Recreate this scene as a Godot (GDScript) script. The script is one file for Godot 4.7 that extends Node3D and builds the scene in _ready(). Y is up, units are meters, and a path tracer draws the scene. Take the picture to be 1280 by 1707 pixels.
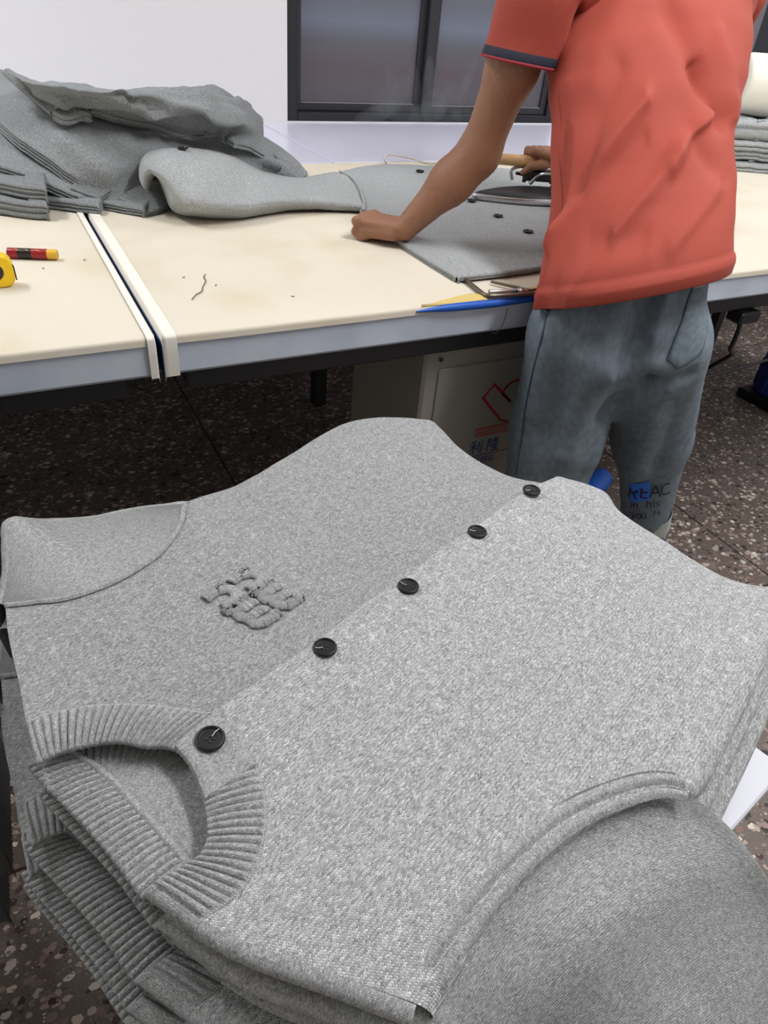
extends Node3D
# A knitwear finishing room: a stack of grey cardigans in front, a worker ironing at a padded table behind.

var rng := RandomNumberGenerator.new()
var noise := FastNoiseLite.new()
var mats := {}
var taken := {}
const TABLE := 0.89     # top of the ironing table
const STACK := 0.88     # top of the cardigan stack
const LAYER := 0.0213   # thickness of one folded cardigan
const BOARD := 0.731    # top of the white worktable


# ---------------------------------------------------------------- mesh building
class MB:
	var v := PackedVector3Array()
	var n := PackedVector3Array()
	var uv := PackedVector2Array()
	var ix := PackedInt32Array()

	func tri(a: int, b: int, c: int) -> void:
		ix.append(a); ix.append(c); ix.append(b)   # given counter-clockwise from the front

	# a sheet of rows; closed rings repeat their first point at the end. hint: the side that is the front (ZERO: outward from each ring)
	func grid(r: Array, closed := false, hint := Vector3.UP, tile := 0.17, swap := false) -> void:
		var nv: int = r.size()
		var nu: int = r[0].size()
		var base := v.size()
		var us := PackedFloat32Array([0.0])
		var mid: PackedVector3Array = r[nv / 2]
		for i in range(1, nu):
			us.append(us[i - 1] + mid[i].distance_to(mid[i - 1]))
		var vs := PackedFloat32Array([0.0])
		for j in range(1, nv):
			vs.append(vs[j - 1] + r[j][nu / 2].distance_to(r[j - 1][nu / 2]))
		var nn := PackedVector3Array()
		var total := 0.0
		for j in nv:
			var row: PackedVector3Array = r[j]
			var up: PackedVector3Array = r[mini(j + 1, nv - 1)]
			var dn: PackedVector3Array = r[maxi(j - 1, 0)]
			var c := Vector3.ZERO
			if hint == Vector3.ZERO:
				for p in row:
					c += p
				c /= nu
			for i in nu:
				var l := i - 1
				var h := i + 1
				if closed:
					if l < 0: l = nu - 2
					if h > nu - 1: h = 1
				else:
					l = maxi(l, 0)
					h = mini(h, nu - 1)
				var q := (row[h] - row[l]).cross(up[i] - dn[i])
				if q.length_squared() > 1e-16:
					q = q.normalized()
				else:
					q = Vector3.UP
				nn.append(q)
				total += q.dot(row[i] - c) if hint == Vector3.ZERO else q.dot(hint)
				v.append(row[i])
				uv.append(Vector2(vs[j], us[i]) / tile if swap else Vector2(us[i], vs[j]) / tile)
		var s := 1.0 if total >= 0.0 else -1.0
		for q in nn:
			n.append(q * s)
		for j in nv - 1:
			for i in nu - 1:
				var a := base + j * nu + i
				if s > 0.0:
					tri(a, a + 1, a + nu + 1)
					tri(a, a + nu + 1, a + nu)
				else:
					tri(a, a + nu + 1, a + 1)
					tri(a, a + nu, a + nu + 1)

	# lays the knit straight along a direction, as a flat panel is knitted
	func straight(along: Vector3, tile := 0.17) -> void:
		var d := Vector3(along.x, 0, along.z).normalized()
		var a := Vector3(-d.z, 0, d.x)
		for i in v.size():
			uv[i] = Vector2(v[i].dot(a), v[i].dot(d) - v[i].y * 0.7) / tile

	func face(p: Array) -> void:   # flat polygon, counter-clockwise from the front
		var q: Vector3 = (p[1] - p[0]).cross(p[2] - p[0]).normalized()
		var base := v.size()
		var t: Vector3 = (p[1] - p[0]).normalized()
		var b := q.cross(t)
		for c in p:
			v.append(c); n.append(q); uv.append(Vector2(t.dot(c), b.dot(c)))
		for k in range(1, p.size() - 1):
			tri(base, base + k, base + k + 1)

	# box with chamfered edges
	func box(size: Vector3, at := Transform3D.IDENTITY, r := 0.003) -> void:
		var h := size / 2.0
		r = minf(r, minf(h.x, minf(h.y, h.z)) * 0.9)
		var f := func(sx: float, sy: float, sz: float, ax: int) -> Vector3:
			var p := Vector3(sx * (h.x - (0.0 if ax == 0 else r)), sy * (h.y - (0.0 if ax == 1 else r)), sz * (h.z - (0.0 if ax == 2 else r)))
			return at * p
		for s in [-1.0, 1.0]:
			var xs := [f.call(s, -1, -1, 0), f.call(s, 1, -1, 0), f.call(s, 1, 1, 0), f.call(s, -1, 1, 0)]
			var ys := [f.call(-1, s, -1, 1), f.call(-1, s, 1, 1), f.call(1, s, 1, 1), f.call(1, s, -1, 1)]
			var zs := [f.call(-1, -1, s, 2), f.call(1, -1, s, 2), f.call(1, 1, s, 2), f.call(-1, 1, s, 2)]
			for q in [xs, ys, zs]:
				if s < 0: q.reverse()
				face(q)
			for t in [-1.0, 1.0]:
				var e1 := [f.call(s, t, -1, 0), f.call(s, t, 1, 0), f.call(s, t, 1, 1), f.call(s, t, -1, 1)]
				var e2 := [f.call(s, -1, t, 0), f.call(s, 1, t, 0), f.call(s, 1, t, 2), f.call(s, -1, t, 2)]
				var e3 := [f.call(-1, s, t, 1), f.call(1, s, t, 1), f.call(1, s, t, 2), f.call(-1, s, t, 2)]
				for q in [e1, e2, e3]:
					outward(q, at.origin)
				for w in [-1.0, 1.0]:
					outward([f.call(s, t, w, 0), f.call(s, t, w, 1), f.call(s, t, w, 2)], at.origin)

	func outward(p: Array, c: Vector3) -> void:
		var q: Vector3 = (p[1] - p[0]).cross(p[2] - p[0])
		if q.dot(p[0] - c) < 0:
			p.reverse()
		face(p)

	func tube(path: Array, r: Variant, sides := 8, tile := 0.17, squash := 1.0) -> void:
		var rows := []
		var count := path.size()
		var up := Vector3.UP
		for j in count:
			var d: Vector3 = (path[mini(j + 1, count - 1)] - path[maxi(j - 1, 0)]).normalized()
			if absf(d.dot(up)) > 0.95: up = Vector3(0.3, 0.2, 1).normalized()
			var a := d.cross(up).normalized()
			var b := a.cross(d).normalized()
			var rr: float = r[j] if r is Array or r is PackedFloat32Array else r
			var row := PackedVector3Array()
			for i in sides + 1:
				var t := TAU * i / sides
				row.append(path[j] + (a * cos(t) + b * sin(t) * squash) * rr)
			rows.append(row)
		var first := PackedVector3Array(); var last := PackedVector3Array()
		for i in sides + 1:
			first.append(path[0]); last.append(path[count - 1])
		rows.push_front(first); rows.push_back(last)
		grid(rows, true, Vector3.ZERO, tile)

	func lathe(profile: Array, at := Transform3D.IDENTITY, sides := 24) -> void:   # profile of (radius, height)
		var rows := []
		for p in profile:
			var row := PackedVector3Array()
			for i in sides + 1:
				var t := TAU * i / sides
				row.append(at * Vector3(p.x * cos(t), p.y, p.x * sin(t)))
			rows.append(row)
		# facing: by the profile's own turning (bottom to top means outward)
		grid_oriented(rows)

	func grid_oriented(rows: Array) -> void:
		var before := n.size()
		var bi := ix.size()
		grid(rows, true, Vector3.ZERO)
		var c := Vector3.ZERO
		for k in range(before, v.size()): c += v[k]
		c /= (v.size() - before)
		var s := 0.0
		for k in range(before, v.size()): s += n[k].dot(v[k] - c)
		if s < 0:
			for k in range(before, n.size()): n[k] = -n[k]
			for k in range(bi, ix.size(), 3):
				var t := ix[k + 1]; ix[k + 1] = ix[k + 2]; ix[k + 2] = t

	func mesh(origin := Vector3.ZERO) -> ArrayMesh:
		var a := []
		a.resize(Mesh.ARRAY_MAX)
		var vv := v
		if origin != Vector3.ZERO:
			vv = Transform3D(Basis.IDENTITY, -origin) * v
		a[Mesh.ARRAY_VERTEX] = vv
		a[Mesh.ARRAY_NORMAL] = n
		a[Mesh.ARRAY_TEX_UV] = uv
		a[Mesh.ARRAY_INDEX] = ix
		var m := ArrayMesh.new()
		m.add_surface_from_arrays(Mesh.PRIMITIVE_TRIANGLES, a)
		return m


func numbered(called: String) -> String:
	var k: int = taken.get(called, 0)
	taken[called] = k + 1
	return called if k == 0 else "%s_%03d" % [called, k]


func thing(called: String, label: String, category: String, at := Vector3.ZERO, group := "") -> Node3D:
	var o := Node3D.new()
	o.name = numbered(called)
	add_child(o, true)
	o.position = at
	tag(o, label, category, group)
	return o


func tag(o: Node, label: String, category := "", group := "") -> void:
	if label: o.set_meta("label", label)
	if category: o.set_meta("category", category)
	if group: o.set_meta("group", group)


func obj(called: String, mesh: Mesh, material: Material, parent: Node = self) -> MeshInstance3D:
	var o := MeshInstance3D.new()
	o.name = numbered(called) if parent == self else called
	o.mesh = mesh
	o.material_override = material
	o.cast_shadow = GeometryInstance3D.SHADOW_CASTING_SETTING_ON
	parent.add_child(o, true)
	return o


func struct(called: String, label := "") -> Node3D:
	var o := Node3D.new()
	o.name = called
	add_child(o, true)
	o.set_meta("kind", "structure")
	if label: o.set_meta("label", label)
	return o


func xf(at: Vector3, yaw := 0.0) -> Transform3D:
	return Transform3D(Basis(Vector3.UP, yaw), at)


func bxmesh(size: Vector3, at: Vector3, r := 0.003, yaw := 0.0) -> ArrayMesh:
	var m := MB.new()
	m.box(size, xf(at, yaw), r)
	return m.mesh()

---

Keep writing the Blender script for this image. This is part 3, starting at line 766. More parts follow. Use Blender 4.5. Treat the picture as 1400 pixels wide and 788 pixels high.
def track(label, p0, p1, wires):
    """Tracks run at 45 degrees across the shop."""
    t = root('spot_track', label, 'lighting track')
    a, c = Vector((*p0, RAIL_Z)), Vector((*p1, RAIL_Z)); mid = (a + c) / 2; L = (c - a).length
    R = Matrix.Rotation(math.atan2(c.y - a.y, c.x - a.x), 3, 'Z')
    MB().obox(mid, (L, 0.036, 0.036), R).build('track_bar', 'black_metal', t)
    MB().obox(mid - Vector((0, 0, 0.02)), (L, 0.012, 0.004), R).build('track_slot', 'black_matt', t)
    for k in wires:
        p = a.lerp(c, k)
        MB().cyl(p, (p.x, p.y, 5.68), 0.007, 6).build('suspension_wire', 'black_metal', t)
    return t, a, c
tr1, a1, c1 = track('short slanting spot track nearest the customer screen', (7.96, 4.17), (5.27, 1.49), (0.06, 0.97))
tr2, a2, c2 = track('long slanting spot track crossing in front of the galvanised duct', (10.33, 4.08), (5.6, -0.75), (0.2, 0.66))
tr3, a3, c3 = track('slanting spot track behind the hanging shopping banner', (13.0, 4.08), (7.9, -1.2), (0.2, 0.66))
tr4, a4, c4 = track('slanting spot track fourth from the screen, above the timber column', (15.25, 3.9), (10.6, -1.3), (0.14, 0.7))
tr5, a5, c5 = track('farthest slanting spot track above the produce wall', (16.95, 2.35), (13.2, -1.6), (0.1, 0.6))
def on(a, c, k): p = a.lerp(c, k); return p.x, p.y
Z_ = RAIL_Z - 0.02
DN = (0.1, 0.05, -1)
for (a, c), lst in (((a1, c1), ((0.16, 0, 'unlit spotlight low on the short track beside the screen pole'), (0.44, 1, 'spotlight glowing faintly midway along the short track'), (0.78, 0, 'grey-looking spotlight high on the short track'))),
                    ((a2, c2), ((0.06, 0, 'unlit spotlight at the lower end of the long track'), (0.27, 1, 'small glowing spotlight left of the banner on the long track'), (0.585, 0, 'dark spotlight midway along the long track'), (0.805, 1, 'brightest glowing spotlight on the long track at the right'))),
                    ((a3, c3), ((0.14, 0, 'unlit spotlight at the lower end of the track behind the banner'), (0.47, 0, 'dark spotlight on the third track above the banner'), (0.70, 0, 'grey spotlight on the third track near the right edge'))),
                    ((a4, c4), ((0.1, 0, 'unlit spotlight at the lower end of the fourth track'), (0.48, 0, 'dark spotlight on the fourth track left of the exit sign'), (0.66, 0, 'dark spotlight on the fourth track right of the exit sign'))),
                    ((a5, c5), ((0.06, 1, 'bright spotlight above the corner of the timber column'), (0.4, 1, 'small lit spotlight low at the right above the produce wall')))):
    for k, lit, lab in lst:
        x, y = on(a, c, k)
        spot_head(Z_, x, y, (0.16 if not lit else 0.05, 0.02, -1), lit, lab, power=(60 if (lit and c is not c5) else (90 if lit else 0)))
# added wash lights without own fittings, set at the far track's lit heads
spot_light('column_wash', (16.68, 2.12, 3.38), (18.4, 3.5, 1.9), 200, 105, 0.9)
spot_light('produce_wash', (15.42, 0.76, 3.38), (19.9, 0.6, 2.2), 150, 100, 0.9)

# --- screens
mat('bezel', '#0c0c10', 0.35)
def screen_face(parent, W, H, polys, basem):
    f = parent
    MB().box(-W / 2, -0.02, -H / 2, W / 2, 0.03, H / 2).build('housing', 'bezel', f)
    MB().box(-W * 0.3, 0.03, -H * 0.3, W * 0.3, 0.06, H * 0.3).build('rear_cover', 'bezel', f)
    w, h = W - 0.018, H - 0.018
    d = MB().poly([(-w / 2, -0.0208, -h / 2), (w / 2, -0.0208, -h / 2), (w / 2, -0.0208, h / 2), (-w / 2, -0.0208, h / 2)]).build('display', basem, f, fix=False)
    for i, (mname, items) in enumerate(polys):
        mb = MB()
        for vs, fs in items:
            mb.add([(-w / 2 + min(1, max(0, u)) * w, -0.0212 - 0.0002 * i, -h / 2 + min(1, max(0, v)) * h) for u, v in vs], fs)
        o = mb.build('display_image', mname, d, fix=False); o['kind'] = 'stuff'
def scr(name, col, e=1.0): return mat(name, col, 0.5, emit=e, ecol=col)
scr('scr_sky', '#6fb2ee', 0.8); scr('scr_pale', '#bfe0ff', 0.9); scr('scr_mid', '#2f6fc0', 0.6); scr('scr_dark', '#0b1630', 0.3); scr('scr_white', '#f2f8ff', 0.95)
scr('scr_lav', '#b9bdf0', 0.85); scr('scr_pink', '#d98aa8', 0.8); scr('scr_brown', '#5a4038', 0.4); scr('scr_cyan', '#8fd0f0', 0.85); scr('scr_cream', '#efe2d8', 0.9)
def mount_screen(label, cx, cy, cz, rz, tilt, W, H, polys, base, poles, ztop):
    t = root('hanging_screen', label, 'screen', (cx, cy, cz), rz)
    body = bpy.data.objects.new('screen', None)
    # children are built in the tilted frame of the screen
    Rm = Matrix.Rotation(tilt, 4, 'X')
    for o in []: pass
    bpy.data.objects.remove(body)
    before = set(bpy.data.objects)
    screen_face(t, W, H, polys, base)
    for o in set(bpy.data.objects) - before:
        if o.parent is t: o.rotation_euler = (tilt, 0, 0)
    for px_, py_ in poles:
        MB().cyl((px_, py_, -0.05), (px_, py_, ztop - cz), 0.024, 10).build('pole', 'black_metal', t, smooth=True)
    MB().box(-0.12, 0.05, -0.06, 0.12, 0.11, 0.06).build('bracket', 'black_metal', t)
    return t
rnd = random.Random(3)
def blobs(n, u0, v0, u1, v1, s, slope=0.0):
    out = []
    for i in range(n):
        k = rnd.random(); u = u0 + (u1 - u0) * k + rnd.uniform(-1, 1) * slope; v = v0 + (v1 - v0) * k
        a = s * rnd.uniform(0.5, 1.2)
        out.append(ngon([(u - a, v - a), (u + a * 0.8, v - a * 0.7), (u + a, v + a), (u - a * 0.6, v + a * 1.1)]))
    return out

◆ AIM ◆
Search the entries for the word "extends" and copy every line that has it.

◆ TASK RESPONSE ◆
Recreate this scene as a Godot (GDScript) script. The script is one file for Godot 4.7 that extends Node3D and builds the scene in _ready(). Y is up, units are meters, and a path tracer draws the scene. Take the picture to be 1280 by 1707 pixels.
extends Node3D